** Source material **
····················

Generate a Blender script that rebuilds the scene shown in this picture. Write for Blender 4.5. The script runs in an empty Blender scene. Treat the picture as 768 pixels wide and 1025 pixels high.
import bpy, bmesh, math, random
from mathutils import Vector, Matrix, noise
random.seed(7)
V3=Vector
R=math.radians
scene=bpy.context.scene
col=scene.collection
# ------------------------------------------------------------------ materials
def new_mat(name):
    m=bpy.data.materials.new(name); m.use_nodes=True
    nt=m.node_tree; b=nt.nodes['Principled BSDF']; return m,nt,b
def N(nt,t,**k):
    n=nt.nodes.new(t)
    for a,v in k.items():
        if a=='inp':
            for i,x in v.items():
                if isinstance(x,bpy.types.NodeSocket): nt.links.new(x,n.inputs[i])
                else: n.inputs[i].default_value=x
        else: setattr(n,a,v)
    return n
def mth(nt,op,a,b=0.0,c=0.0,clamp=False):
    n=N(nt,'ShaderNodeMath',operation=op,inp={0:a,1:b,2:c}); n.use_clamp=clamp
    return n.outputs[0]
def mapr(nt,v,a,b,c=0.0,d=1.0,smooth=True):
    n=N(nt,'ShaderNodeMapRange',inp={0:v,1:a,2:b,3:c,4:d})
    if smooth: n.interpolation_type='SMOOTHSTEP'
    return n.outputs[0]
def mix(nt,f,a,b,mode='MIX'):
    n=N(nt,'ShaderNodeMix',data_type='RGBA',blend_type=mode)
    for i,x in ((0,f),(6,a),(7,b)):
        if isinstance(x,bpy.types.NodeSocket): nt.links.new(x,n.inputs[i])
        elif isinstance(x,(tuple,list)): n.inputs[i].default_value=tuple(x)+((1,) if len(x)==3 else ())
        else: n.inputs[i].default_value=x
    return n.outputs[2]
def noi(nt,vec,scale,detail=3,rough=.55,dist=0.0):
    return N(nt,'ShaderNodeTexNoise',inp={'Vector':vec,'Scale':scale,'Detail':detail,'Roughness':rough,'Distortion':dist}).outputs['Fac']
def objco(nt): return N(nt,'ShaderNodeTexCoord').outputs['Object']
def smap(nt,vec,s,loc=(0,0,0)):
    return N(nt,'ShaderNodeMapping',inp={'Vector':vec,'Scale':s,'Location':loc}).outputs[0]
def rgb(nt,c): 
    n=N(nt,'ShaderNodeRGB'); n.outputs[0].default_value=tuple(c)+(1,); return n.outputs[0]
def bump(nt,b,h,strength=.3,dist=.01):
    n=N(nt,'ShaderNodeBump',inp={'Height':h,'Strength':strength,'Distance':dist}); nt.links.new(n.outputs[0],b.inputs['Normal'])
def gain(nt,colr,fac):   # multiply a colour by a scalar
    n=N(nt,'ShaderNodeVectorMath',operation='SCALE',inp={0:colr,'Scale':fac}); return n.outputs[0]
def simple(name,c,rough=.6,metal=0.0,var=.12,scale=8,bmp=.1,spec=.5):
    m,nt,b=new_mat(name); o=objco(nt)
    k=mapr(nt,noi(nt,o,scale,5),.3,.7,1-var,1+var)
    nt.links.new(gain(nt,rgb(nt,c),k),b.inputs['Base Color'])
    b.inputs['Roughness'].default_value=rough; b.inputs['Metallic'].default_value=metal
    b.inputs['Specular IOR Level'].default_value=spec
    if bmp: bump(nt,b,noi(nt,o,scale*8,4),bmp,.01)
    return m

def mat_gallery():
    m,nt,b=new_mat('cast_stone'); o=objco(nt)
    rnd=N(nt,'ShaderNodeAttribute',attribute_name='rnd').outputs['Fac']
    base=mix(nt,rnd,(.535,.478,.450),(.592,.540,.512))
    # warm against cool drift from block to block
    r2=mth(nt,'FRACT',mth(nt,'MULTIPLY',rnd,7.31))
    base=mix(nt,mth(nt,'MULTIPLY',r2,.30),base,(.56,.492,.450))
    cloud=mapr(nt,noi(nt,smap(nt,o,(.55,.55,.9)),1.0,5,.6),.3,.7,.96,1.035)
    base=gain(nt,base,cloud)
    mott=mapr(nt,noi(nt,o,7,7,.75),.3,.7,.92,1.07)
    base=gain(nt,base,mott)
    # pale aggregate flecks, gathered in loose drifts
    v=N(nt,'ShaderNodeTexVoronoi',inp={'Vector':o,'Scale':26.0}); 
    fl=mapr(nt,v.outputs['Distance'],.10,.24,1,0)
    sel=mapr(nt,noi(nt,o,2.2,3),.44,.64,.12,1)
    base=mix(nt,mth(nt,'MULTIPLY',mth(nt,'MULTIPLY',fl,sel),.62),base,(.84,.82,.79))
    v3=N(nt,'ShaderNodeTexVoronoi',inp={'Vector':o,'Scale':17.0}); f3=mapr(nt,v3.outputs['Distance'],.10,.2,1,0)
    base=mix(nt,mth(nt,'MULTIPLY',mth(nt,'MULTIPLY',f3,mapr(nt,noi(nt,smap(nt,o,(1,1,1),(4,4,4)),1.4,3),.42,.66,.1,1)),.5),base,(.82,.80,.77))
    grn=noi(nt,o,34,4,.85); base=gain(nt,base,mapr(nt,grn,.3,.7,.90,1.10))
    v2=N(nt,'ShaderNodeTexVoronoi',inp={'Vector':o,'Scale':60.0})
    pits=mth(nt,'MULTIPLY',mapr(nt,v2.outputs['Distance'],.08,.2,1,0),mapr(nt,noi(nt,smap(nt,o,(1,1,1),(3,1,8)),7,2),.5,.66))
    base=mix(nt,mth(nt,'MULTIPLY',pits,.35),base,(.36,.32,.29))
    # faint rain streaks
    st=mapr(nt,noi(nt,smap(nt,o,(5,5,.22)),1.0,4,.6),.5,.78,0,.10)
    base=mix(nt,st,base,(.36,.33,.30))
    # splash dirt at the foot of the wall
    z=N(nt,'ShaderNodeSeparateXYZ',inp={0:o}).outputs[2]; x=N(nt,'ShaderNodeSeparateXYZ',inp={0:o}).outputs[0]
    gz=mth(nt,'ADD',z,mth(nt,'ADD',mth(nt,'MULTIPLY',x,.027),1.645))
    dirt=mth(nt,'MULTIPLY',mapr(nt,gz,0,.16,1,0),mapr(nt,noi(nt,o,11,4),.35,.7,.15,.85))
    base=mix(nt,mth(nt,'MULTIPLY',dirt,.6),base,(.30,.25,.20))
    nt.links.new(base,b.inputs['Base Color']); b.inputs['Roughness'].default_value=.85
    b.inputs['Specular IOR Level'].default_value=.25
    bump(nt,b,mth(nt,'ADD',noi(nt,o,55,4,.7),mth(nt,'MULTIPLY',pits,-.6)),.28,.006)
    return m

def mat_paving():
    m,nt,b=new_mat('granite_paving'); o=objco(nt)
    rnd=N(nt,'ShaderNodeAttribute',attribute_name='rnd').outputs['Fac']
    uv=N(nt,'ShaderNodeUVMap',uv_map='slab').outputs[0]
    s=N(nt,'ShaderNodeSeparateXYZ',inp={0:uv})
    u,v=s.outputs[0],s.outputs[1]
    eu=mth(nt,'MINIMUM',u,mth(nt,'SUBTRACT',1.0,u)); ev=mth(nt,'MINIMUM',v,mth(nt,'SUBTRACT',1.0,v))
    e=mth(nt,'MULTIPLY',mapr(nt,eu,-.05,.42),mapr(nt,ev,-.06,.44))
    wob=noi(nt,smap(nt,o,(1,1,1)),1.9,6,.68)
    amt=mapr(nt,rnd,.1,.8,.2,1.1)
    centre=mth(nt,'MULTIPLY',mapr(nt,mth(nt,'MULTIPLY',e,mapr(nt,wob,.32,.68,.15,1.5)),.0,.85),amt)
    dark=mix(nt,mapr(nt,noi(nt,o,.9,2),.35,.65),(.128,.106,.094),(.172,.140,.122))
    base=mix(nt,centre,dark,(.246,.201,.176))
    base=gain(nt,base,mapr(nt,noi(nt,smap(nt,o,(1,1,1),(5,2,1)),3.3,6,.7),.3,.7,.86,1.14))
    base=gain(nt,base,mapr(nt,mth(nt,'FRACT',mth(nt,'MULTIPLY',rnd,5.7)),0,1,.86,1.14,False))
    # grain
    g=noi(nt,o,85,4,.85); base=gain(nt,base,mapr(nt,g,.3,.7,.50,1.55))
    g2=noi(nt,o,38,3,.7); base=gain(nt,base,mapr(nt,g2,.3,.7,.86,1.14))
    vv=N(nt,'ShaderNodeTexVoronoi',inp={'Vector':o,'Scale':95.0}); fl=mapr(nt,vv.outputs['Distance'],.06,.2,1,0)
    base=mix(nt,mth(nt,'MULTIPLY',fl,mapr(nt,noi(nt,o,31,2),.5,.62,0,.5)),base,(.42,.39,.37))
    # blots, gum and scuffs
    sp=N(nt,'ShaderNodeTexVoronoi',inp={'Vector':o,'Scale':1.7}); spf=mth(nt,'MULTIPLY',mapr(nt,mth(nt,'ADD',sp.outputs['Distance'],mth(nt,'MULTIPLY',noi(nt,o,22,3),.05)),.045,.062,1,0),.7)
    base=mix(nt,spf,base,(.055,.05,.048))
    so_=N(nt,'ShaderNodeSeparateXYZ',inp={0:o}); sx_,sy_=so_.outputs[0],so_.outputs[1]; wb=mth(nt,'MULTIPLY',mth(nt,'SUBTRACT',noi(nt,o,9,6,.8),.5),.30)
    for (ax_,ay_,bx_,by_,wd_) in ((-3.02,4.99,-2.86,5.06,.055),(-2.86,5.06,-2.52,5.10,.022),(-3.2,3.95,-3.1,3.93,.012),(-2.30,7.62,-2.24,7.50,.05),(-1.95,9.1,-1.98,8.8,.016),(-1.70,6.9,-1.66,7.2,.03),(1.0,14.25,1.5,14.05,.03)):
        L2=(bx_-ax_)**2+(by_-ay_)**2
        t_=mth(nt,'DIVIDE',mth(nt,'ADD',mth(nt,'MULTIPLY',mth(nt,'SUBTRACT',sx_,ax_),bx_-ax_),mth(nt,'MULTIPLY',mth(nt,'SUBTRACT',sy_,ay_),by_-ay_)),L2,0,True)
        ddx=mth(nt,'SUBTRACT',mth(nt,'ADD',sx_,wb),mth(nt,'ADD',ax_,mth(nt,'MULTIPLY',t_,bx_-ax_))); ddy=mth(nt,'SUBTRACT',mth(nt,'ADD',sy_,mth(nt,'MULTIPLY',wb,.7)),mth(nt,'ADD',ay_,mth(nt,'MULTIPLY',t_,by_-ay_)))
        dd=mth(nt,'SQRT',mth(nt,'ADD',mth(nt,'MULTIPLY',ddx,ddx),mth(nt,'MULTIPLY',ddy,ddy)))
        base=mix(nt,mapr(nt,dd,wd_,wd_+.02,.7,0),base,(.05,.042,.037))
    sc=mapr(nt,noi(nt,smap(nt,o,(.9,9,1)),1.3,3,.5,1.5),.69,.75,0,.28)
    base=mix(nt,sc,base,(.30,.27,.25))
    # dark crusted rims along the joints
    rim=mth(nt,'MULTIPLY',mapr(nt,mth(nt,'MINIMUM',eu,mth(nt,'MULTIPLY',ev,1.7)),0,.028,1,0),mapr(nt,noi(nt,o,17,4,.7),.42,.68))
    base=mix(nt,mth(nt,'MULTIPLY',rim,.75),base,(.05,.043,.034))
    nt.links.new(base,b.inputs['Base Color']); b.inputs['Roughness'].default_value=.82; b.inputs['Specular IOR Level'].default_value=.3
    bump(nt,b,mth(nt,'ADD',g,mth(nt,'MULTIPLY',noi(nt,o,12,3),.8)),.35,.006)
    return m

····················

Copy out every line in the listing where the word "scene" appears.

Generate a Blender script that rebuilds the scene shown in this picture. Write for Blender 4.5. The script runs in an empty Blender scene. Treat the picture as 768 pixels wide and 1025 pixels high.
scene=bpy.context.scene
col=scene.collection